## SET EXERCISE
Locate the string "parts" in the listing below. Copy every line where it is found.

## DATA SECTION
☆ ☆ ☆ ☆

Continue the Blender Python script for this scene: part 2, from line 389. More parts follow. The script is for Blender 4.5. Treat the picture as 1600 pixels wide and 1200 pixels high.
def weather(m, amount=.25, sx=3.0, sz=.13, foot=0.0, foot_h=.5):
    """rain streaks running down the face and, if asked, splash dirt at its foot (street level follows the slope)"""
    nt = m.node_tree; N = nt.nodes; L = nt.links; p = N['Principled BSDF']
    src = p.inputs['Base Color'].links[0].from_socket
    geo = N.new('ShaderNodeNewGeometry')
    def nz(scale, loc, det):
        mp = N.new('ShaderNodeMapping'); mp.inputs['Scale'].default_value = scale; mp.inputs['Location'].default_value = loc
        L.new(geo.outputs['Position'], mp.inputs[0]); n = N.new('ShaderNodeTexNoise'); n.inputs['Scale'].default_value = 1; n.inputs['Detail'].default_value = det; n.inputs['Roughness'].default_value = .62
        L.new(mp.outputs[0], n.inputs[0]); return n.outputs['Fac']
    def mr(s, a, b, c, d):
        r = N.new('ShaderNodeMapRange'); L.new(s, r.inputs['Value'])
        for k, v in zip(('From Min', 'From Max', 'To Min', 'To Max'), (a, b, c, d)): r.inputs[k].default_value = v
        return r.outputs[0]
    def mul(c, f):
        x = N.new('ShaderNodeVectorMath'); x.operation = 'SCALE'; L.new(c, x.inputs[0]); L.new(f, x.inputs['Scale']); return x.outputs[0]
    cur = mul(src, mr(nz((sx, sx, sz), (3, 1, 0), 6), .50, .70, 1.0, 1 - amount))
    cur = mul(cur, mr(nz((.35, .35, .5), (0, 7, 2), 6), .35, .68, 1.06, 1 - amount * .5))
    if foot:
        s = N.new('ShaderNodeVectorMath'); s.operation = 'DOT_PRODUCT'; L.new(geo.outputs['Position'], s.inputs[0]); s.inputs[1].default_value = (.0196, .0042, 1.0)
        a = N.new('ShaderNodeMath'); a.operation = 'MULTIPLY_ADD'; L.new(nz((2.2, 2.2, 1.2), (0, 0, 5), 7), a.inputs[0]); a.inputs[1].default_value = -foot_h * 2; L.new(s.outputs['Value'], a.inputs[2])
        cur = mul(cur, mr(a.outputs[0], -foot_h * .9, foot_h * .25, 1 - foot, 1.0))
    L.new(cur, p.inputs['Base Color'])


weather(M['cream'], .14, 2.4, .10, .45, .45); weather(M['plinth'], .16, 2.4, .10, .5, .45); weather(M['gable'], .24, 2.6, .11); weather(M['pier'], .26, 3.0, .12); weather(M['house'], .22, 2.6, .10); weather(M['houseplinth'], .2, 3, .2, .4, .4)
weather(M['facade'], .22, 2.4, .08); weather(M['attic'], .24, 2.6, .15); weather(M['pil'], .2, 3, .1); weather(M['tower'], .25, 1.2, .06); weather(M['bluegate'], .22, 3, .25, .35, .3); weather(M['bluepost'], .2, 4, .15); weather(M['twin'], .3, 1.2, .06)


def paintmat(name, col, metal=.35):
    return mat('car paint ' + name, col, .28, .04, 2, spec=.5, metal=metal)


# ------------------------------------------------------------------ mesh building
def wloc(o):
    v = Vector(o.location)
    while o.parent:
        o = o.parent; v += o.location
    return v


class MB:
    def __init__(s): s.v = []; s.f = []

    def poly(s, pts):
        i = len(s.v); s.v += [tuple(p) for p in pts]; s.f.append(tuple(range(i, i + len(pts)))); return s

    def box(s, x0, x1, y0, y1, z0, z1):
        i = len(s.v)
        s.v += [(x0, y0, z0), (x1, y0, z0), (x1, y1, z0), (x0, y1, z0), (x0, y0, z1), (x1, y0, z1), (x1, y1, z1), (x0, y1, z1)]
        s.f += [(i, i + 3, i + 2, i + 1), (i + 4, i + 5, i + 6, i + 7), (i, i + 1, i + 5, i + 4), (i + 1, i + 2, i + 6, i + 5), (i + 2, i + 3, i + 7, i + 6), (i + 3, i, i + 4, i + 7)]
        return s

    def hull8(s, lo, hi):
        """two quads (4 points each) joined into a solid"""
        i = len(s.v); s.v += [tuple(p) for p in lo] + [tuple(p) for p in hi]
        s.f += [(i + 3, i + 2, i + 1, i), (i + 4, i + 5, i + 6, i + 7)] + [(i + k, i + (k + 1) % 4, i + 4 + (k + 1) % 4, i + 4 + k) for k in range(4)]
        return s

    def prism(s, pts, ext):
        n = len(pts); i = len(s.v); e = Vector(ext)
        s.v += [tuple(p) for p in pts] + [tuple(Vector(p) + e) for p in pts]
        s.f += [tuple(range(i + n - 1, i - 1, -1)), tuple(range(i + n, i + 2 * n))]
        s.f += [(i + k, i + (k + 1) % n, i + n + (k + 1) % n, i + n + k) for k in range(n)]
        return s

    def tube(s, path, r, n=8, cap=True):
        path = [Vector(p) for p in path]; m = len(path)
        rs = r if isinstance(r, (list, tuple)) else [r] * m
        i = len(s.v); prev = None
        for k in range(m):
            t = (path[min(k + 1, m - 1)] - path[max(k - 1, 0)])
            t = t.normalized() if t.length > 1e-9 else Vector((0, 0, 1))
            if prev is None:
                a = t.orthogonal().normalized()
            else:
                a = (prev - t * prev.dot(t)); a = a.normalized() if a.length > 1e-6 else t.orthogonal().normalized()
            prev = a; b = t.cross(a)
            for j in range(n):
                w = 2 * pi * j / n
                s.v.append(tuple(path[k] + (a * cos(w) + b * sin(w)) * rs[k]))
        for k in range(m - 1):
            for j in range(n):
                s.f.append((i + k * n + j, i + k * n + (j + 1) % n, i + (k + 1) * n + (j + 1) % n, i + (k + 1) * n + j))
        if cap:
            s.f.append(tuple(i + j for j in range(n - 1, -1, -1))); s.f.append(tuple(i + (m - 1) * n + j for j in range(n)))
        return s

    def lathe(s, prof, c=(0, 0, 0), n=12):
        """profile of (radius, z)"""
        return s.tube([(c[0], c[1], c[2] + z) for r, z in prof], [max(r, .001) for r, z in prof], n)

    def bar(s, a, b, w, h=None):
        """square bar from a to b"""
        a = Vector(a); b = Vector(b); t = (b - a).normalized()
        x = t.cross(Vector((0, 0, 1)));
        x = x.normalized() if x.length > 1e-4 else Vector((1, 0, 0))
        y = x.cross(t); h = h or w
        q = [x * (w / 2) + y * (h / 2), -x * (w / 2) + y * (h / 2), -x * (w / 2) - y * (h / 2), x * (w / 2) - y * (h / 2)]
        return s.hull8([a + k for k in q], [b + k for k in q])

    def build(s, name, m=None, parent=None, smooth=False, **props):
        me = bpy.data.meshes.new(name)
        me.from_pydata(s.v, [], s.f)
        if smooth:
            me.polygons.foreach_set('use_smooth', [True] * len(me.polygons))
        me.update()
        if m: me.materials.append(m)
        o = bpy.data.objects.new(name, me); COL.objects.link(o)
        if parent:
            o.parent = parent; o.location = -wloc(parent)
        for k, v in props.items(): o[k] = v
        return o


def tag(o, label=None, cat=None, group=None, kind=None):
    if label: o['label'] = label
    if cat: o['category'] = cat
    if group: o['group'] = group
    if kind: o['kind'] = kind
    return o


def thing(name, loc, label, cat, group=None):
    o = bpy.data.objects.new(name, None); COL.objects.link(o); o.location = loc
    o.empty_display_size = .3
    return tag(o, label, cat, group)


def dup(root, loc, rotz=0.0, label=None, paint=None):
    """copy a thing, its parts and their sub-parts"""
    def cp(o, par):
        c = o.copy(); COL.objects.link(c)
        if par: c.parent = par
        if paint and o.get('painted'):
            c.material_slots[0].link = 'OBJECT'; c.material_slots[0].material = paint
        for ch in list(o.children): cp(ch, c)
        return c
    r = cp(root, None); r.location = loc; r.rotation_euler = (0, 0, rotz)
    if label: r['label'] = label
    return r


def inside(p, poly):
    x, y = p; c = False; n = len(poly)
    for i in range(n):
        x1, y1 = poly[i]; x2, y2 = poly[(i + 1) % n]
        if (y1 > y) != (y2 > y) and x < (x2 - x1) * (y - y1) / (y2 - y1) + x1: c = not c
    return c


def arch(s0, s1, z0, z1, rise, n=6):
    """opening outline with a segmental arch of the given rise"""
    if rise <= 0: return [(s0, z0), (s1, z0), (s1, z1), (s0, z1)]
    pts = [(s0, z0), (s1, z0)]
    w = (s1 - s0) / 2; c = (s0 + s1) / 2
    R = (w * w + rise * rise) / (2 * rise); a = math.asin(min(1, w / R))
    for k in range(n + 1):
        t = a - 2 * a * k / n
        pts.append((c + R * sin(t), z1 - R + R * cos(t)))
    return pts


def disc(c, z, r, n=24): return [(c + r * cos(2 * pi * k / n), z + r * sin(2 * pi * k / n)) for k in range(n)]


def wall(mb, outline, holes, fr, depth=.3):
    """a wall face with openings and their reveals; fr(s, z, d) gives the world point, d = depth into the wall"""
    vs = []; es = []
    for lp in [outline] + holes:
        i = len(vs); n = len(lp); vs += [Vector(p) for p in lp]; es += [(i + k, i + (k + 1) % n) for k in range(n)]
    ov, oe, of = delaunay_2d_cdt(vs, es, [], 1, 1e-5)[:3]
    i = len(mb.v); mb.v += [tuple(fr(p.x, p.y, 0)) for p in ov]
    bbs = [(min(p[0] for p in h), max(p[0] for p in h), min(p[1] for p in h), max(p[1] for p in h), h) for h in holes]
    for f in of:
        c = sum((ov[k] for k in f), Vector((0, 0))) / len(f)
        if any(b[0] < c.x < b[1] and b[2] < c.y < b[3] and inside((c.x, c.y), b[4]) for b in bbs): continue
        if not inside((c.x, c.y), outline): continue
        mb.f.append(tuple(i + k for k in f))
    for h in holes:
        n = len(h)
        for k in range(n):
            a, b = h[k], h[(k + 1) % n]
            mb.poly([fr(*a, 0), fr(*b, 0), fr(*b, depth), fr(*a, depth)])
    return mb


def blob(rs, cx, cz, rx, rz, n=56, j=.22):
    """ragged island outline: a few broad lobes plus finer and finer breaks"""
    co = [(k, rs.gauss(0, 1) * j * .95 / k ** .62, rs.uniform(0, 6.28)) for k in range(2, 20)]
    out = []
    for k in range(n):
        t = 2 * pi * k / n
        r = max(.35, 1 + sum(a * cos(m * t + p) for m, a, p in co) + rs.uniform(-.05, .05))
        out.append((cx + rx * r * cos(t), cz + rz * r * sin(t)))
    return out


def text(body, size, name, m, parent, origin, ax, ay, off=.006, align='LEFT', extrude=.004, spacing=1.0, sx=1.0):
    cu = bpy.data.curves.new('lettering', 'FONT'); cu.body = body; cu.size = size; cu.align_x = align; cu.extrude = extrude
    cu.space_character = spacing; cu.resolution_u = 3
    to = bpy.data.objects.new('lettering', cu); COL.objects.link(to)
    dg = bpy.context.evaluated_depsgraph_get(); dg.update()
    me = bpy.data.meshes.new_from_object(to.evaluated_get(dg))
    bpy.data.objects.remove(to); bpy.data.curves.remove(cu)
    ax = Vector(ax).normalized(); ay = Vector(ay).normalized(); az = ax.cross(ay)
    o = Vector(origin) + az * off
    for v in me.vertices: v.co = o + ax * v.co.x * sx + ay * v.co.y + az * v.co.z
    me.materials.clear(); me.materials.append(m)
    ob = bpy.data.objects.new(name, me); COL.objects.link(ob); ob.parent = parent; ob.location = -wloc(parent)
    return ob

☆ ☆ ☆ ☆

## SOLUTION TO THIS PROBLEM
Continue the Blender Python script for this scene: part 2, from line 389. More parts follow. The script is for Blender 4.5. Treat the picture as 1600 pixels wide and 1200 pixels high.
    """copy a thing, its parts and their sub-parts"""